La Anunciación del Señor
Para el día de hoy (25/03/14):
Evangelio según San Lucas 1, 26-38
Deliberadamente, la liturgia irrumpe la rítmica penitencial de la Cuaresma con la luminosidad de la Anunciación. No es casual, es causal, pues se trata del mismo amor, porque la Pasión del Señor es la ratificación eterna de ese Dios con nosotros que se nos amanece al calor de Nazareth.
La Palabra nos sitúa en Nazareth, pequeña aldea sin mayor relevancia en los mapas ubicada en la Galilea de los Gentiles.
Varios siglos atrás, había sido ruta de invasión de las tropas asirias: Galilea fué ocupada militarmente, gran parte de su población original deportada y, a la vez, se la colonizó mediante la implantación de población extranjera y pagana. Ochocientos años después, Galilea era mirada con desconfianza y desprecio por la contaminación que suponía esta colonización importada a los ojos puristas de los jerosolimitanos.
Algo de ello veremos en las disquisiciones de Herodes, de los fariseos y de ciertos discípulos -Natanael- al suponer que nada bueno podría esperarse que viniera desde Nazareth, desde Galilea, sambenito clasificatorio de condena perpetua.
Galilea, entonces, es la periferia menor de donde poco o nada ha de suceder, sin un pasado relevante ni un futuro posible y mejor.
Allí en Nazareth se hace presente Gabriel, el mensajero de Dios, despliegue del infinito, irrupción en la historia humana de la eternidad misma. Se le presenta a una muchacha judía -casi una niña- pequeña y sin importancia, comprometida según los usos y costumbres de la época con un hombre llamado José, un carpintero del que se dice que desciende -oscuramente- del rey David; es un carpintero de sangre noble pero muy venido a menos, y parece que lo que importa es precisamente que él regirá como todo varón los destinos de esa niña.
La asimetría es abismal: la eternidad frente a la pequeñez total de la muchachita.
Sin embargo, la presencia de Gabriel allí, en ese lugar, en ese exacto momento de la historia y ante esa niña ínfima es toda una toma de posición del Dios que lo envía.

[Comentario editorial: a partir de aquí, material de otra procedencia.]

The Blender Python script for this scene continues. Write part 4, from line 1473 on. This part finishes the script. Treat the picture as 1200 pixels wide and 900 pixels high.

Es impresionante la actitud del Mensajero: es la voz de Dios, y se dirige a esa muchachita con un respeto y una delicadeza inusuales, como pidiéndole permiso.
María está desconcertada, y es tal vez por ese encuentro tan disímil: ella es tan pequeña y la enormidad de Dios se le hace ajena, no de ella, no para ella. Pero el Mensajero transmite sólo buenas noticias, la mejor de las noticias, y es que Dios está con ella, causa de todas las alegrías, señal para todos nosotros que no quedamos librados a nuestra suerte.
Todo queda en las manos de esa mujer tan joven, que ya no será solamente María, sino que será llamada Llena de Gracia.
Es el tiempo nuevo y asombroso en el que Dios teje la historia junto a la humanidad.
La decisión de esa mujer cambiará el devenir humano, transformará los tiempos, modificará el cosmos.
El sí de María inaugura el tiempo de Dios y el hombre, de Dios con nosotros, de la eternidad urdida en el aquí y el ahora.
Ya nada será lo mismo. La niña será madre del Salvador, madre de una era infinita, madre de los vivientes.
Y todo comienza allí en la pequeñez y el silencio de esa aldea de los bordes, porque el Dios de María de Nazareth germina la vida allí en donde menos se lo espera.